That circuit looks exactly like what we've done before for
the non-inverting operation amplifier example.
And what we have in that case
is that V out is equal to 1 plus
R sub F over R1 times V sub S.
That's what we get if we solve this circuit with V sub S in the circuit,
VRef taken out, replaced with a short circuit.
We get the basic configuration for the non-inverting amplifier,
which has this output-input relationship.
Now if we want to add the contribution from our reference voltage,
we would do the same thing as what we did just a minute ago.
We would look at VRef and we would remove all other sources,
we'd short circuit the voltage sources.
So we'd have a short circuit across this V sub S and
we would open circuit the current source which we don't have in this problem.
So if we look at that configuration where we have VRef, R1, R sub F and
a short circuit to ground at the non-inverting input.
That is exactly what the circuit looked like when we did the example for
the inverting op-amp configuration.
And so, the output that we received from VRef,
the contribution to the output voltage is R sub F divided by R one,
times VRef.
So that's what the output of this circuit would give us.
It will give us contribution from V sub S and a contribution from VRef.
So if we compare this to what we're looking for,
it fits pretty well to that scheme.
Where we have a 10 which has to be set as 5 by 1 plus R sub s divided by R1.
And a 5 which has to be solved using
R sub F divided by R 1 times VRef.
So we had to make some decisions at this point, we know that 1 plus R sub
F over R 1 is gotta be equal to 10.
That's one equation we have and we have another equation where
Rf of the feed back side
divided by R 1 times VRef
is gotta be equal to 5.
So we have to make some decisions on what values to use for
resistors since we're not given those values.

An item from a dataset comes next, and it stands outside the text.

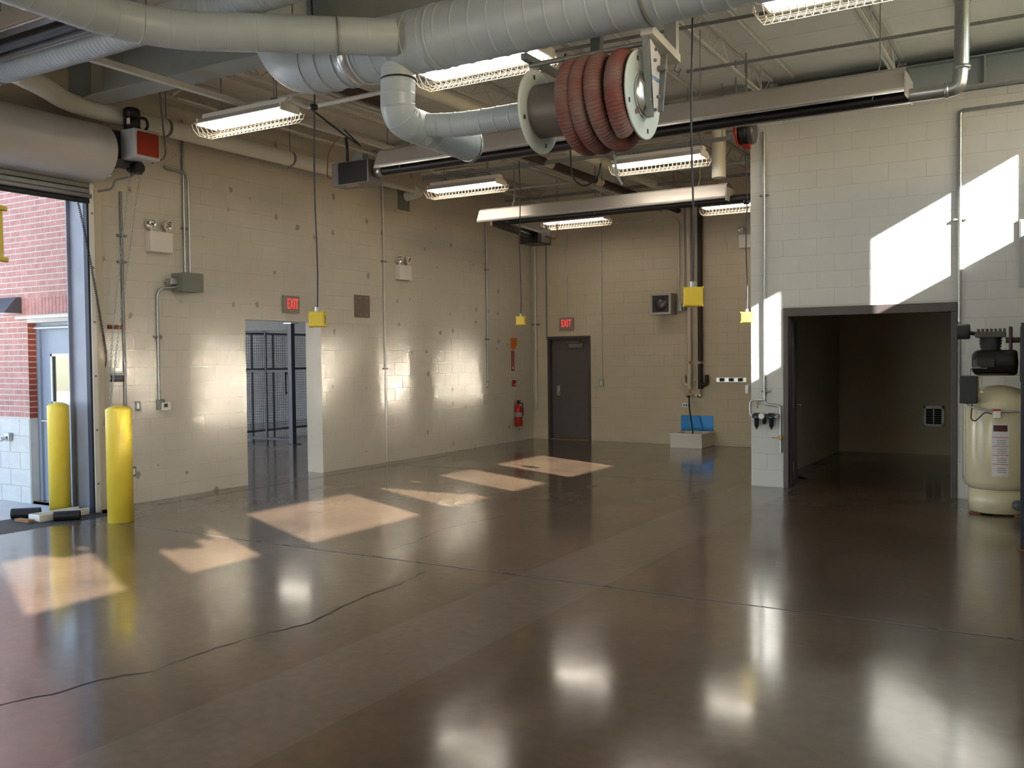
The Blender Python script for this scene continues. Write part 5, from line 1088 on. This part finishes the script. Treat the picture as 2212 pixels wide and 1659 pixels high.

So, if we choose R1 equal to 10K
from our first expression,
R sub F has to be equal to 90K, so
R sub F is equal to 90K.
If R sub f is equal to 90K and R sub 1 is equal to 10K,
our second equation leads us to a value for VRef.
And we've got VRef,
equal to five-ninths of a volt.
So we can plug these values back into our circuit, our initial circuit and
if we had the circuit tied to the non-inverting input of our op-amp.
It's our V sub S and it's a 0 to 1 volts signal, so
it's a 0.5 to 1 volt signal at V sub S.
Then the output be a signal which range from 0
volts to 5 volts just as we had hope with our design.